I've had bizarre dreams for the last two nights. They weren't strange in that way that dreams can take you to places that couldn't exist. These were more realistic. And one of them took me to one of the last places I'd ever want to be: a Christian reform camp.

Somehow, I had gotten shipped off to this camp to be converted to a believer. I remember being in a parking garage somewhere and everyone around was one of "them." It struck me as strange, so I made my way to street level and tried to hitchhike my way out of there. The girl who picked me up was... you guessed it... also ONE OF THEM. They put me back in my room and told me I needed to reconsider my path or something like that. I said fuck that and sent out some snarky emails to friends asking them to pick me up. Shortly after, one of the leaders came to my door with a printed copy of my email. THEY HAD INFILTRATED MY EMAIL, TOO! I woke up not long after that.

Last night, I had a dream that it was my wedding day. I didn't have a dress or anyone to help me, and it was about half an hour before the event when I was struggling to put together an outfit that looked enough like a wedding dress to not make me feel like I wasted that "special day" when I realized I didn't know who it was I was marrying. I couldn't even picture his face, so I decided to just stay home instead. Nobody came looking for me, but I did get a text message from this mystery guy saying he didn't like me anymore.

Is someone trying to tell me some things? Listen, apparition, you're not going to scare me into Jesus's arms just by having me captured by religious zealots in my dreams.

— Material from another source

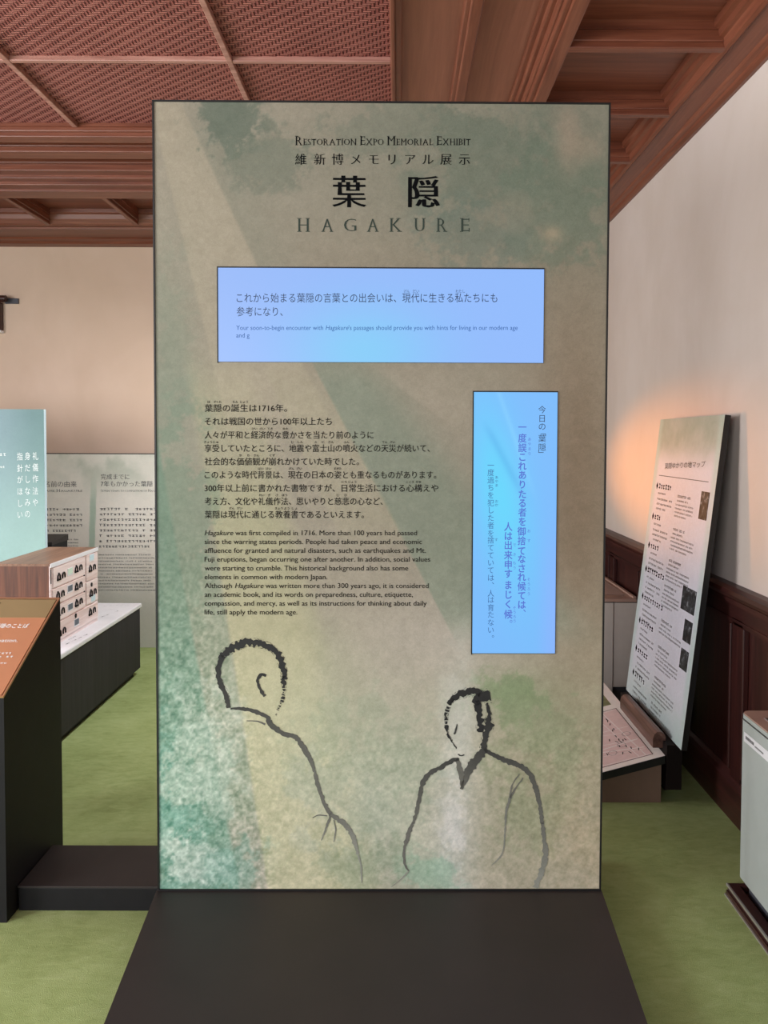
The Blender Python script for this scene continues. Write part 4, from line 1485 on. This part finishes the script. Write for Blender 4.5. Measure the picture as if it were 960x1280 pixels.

On that note, I suppose I have taken to daydreaming and escapism to get me through the rest of this semester. It'll probably last until the end of the summer when I finish all of my classes and I can finally take off on my own to produce my thesis. I just have to tell myself that the thesis will be awesome (it really will, I am not bullshitting) because I can form my own crew and take as long as I want to shoot it. I won't have the same pressures of having to hurry so much, and I can work with the people who bring out the best in my work. Just one more year of living like a student. One more summer of being Georgia State's bitch. Next year I'm free agent, no more assistantship. As soon as that thesis is done, I can start working (presuming I find something) and have a real grown-up life! Maybe I can even get my own place! I can't wait to live alone and be able to decorate how I want without worrying that the things I buy will end up destroyed. I'm going to spend all my free time making things pretty and cooking and oh my I'm just so excited!